La mémoire des figures parentales dans le récit littéraire

Dans les récits d’enfance, les figures parentales occupent une place centrale, mais toujours instable. Elles apparaissent tour à tour idéalisées, déformées, accusées, parfois effacées. Ce que la littérature nous donne à lire n’est jamais la « vérité » d’un parent, mais sa trace dans l’appareil psychique de l’auteur. Le récit devient alors le lieu où se rejouent des conflits anciens, des manques, des désirs inassouvis. Lire autrement ces figures parentales, c’est percevoir qu’elles sont moins des personnages que des projections de l’inconscient en quête de réparation ou de mise à distance.
Figures parentales et scénarios inconscients
La mémoire que le récit construit des figures parentales est indissociable des scénarios inconscients qui traversent l’auteur. Amour idéalisé, haine non résolue, culpabilité, rivalité : le texte porte la marque de ces affects. Le récit d’enfance est rarement un lieu de simple restitution ; il devient une scène où le sujet tente de rejouer et de reconfigurer ses relations fondatrices. Les parents y sont dès lors des figures mouvantes, chargées des investissements affectifs les plus archaïques.
La déformation narrative comme symptôme
Les déformations que le texte fait subir aux figures parentales sont riches d’enseignements. Idéalisation extrême, caricature haineuse, effacement suspect : ces choix narratifs signalent des points de butée du travail psychique. Là où l’élaboration est incomplète, le texte surinvestit ou évite. Lire ces déformations, c’est interroger ce que le récit cherche encore à maîtriser. L’écriture devient alors une tentative de donner forme à l’informe : ce que le sujet ne peut encore symboliser pleinement affleure dans les excès ou les creux du texte.
Figures parentales et tentative de maîtrise
Mettre en scène un parent dans un récit d’enfance, c’est aussi tenter d’en reprendre la maîtrise symbolique. Le récit offre un espace où l’auteur peut enfin dire ce qui fut tu, penser ce qui était impensable. La figure parentale, ainsi travaillée par le texte, devient un objet que le sujet peut explorer, réinterpréter, parfois apaiser.

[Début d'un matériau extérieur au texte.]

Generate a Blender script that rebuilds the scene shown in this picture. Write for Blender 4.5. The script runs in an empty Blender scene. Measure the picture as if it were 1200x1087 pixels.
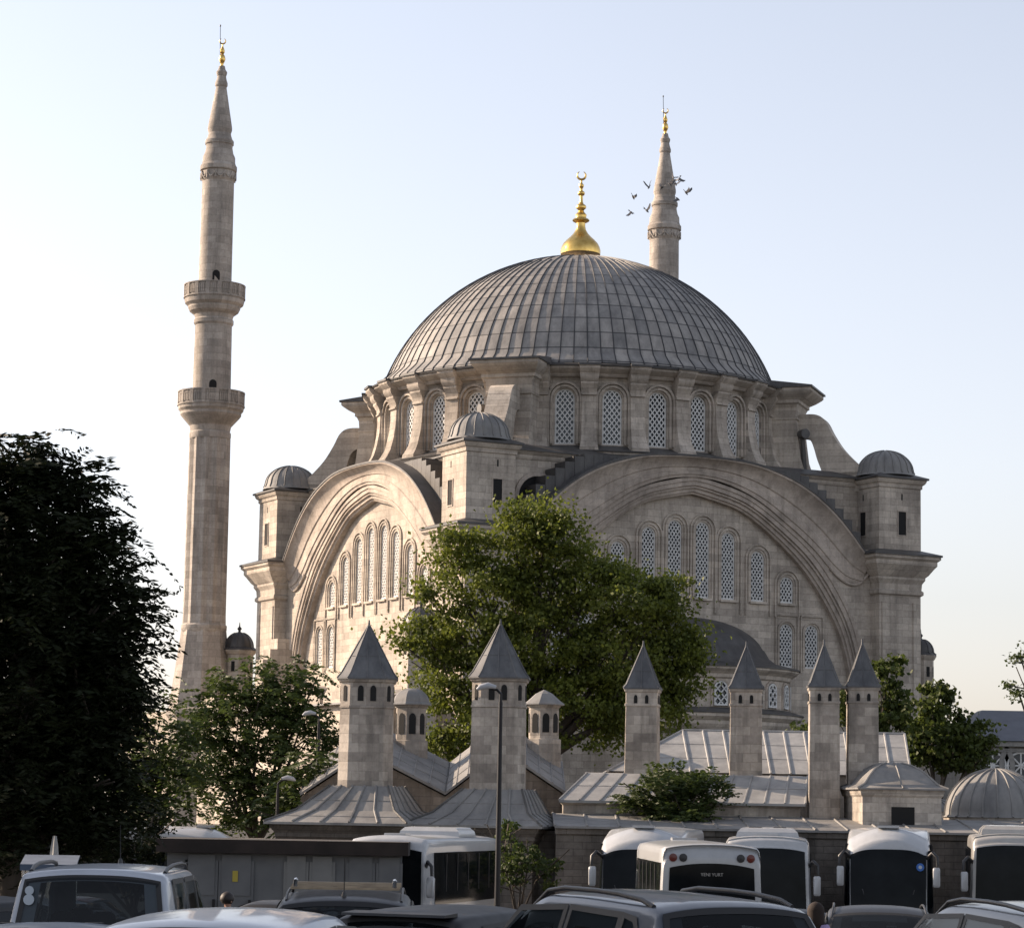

Ce processus est rarement linéaire : le récit témoigne souvent de l’ambivalence persistante, de la lutte entre fidélité et besoin de séparation psychique.
Exemple : Père de Gérard Garouste, un portrait déformé pour survivre
Dans Père, Gérard Garouste livre un récit fragmentaire autour de la figure paternelle, marquée par l’antisémitisme et une violence larvée. Le texte ne cherche pas la neutralité : il exhibe au contraire la déformation du souvenir, les accusations ouvertes, les tentatives de mise à distance. Le père est décrit à travers un prisme d’angoisse et de rejet, mais cette charge est aussi ce qui permet à l’auteur de survivre à cette relation toxique. Père illustre ainsi comment l’écriture autobiographique peut devenir un espace de lutte avec une figure parentale impossible à intégrer autrement qu’à travers l’excès ou la mise en accusation. Ce que le texte met en jeu, c’est moins la vérité du père que la nécessité, pour le sujet, de reprendre un pouvoir symbolique sur un lien destructeur.
Quand le texte réécrit nos parents
Si les récits d’enfance nous troublent tant, c’est qu’ils ne montrent pas nos parents tels qu’ils furent, mais tels qu’ils vivent encore en nous. La littérature donne forme à ces images intérieures, marquées par le désir, la blessure, l’ambivalence. Lire autrement ces figures parentales, c’est entendre que derrière le récit familial, c’est un travail de subjectivation en cours qui se joue. Et que l’écriture, en rejouant ces liens premiers, tente aussi de les transformer.